As ephemeral as words are, they matter. To identify with a word imbues it with intense personal meaning. Hearing such identifying words can both build up and tear down conceptions of them.

I first heard the word bisexual during an accidental viewing of Tila Tequila’s “A Shot at Love.” I was 12. That one window into this new word, this strange word, made me wary of the idea it encapsulated for years. As I started to realize that my attractions weren’t confined to one gender, I was extremely reluctant to take on the bisexual label. It felt weighty, political, and somehow wrong to identify as bi.

If we look to the world of television, my reluctance seems perfectly normal. Most characters, even if they have relationships with or show attraction to multiple genders, identify as straight or gay based on their current partner. Many simply don’t address their labels at all, leaving audiences to speculate wildly. Most fans tend to claim a character with ambiguous sexuality for themselves, those most underrepresented populations fighting for the few televised individuals to whom we can relate.

Bisexuality, particularly female bisexuality, seems to scare a lot of people. From partners of all genders who express concerns over being left for someone of a different gender to girl-on-girl action being fetishized as fodder for the male gaze, our society doesn’t like the idea of healthy female sexuality that spans the gender spectrum. It doesn’t much like the idea of any healthy female sexuality, but I digress.

I speak out about my bisexuality with some frequency. I make Facebook posts and write articles about it. I put it in bios on social media. Although some motivation is personal, I often use this assertion of my identity as a political statement. I feel that I need to be vocal so others can hear it, so those struggling with their sexuality feel less alone, so those who are quick to dismiss my sexuality are forced to listen to it.

Words have power. As Albus Dumbledore once said, “Fear of the name increases fear of the thing itself.” To hear words is to feel comfort in them, to accept them. TV’s frequent shying away from the b-word, from naming bisexual identity, only adds to the stigma we face as we move through the world. It’s easier to say something isn’t real if we don’t hear about it.
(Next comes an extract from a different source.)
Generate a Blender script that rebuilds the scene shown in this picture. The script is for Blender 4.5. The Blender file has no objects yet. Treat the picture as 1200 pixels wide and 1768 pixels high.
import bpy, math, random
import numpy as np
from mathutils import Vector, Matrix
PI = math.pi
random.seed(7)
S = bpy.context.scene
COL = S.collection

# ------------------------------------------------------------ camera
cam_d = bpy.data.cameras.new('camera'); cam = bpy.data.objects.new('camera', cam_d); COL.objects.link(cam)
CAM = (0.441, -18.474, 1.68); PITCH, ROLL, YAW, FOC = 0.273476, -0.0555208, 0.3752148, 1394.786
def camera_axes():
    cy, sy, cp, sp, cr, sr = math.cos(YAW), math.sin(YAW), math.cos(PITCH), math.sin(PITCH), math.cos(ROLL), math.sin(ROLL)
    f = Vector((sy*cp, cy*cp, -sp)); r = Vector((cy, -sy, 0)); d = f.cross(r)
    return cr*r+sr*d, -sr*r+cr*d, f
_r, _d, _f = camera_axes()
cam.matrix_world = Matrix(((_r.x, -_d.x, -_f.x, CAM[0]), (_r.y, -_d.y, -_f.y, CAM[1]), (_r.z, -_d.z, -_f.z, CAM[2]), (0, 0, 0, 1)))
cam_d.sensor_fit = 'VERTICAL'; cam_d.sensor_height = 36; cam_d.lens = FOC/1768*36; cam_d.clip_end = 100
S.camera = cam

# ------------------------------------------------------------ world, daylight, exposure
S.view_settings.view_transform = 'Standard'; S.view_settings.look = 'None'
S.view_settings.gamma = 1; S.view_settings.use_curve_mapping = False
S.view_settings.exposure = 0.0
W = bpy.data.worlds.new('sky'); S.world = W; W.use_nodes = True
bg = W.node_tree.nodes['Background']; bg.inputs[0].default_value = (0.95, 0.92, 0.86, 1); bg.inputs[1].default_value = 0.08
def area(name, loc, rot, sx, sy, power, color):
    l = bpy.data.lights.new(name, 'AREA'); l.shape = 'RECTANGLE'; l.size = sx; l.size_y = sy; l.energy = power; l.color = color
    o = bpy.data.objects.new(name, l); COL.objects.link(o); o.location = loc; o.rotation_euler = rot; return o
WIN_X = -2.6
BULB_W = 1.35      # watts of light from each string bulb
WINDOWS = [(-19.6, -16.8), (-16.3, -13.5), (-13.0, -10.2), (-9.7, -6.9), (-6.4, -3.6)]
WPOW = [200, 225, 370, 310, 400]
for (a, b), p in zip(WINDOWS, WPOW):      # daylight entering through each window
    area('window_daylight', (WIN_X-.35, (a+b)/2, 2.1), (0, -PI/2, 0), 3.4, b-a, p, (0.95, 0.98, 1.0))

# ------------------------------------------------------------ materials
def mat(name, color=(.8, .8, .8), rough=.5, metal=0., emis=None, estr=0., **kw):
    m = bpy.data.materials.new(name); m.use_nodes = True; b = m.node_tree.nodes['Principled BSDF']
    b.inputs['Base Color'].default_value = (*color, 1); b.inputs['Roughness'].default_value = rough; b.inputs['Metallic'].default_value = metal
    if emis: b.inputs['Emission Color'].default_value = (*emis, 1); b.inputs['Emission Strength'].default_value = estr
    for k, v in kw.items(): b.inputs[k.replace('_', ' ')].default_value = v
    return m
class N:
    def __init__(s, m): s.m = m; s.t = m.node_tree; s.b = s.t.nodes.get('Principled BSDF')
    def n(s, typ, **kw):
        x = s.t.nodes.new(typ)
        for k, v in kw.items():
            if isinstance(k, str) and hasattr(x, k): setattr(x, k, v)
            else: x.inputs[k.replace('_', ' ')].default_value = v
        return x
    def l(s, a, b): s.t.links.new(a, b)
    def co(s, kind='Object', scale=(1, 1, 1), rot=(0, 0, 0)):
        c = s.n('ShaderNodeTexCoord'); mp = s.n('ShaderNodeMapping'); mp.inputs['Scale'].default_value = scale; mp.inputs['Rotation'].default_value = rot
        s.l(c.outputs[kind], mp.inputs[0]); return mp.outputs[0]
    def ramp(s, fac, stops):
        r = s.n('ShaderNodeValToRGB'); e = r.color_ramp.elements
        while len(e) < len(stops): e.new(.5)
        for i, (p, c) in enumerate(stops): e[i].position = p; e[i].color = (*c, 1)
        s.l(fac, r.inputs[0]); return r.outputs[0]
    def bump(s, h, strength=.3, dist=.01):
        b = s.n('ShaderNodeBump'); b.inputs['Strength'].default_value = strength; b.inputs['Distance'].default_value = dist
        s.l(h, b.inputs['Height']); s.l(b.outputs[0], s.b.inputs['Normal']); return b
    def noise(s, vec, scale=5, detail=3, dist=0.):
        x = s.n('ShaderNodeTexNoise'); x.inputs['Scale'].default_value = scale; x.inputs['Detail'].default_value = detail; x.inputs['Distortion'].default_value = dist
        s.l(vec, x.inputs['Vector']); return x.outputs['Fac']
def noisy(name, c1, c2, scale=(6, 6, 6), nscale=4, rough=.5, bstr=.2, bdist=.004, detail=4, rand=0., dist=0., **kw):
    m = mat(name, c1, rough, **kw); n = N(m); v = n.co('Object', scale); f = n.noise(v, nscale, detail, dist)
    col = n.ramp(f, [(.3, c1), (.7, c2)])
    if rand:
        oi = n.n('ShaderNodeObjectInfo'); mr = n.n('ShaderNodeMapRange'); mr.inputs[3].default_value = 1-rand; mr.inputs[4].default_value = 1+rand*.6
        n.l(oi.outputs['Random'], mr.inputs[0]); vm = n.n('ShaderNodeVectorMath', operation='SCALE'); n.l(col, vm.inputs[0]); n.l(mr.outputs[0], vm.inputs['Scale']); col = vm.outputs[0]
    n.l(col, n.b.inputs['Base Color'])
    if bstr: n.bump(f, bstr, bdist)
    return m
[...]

To see oneself on screen is empowering. Not to is disheartening.

I still look into myself and am often afraid of what I find. I toss words around: “lesbian,” “pansexual,” “queer.” “Bisexual” feels important and right, but it feels scary. It is forever unseen, unviewed. I can draw a clear line from bi-invisibility in reality to lack of representation on TV, and though television can’t be entirely blamed, it has remained eerily silent in a place where it could speak up.

Last week I attended a discussion group for young bisexuals in the Boston area. As our conversation meandered around a table at a coffee shop in Jamaica Plain, someone brought up the point that relationships of any kind with other bisexual people feel different, even from those with other LGTQ+ identified people. There’s a camaraderie there and an unspoken understanding. It feels comfortable.